# Problem statement:
Everything from the first line of the entries below through the line holding "col = sc.collection" must be printed exactly as written.

# Records:

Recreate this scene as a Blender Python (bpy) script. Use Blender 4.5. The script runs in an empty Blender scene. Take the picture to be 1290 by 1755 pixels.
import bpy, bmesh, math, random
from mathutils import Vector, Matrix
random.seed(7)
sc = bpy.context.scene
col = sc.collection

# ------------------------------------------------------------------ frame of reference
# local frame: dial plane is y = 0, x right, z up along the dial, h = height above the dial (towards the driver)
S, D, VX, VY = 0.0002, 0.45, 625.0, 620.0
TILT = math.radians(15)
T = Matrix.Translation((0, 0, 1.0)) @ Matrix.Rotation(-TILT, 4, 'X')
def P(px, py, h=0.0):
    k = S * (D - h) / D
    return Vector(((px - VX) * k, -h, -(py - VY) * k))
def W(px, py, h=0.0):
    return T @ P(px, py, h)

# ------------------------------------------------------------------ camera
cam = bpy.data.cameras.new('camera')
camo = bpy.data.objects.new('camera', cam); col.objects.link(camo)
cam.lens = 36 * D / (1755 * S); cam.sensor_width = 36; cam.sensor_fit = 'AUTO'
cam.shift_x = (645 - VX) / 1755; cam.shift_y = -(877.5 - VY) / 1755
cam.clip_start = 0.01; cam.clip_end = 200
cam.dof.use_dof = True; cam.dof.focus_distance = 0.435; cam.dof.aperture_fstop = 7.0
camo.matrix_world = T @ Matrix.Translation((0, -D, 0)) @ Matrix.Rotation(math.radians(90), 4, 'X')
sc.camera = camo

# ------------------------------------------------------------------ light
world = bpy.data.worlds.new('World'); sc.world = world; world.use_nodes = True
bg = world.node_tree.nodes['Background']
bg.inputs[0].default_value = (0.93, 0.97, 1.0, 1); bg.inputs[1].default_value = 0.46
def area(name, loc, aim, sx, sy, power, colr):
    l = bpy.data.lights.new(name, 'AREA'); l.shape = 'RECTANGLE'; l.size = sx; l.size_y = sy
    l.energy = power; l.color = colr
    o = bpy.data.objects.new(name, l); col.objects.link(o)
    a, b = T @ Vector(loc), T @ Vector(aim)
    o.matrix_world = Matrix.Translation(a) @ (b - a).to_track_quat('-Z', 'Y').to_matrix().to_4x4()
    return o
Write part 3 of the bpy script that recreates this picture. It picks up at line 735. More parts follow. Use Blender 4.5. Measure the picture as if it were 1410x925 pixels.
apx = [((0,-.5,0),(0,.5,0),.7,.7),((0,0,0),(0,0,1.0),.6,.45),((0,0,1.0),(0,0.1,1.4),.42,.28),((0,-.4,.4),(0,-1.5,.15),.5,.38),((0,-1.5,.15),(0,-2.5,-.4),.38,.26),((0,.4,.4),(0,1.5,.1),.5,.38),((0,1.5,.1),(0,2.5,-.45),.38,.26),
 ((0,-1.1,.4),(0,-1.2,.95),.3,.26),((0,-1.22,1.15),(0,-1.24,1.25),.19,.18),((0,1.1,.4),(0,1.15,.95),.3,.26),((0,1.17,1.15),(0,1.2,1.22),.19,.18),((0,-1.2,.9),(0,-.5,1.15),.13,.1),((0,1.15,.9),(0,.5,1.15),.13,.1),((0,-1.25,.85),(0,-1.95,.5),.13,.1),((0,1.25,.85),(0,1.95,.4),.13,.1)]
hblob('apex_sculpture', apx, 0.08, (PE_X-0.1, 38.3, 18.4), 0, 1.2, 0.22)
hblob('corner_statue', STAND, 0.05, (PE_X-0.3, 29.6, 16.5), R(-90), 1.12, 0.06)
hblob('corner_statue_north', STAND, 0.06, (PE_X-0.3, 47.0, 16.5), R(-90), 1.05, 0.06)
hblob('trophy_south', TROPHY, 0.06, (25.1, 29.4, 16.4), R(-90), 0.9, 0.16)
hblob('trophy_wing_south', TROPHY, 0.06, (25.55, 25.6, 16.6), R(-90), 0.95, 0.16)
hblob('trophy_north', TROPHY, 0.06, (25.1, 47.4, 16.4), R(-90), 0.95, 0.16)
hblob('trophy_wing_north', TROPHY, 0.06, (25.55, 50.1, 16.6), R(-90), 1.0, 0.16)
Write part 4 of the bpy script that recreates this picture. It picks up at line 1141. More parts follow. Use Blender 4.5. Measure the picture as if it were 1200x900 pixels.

# Solved problem:
Recreate this scene as a Blender Python (bpy) script. Use Blender 4.5. The script runs in an empty Blender scene. Take the picture to be 1290 by 1755 pixels.
import bpy, bmesh, math, random
from mathutils import Vector, Matrix
random.seed(7)
sc = bpy.context.scene
col = sc.collection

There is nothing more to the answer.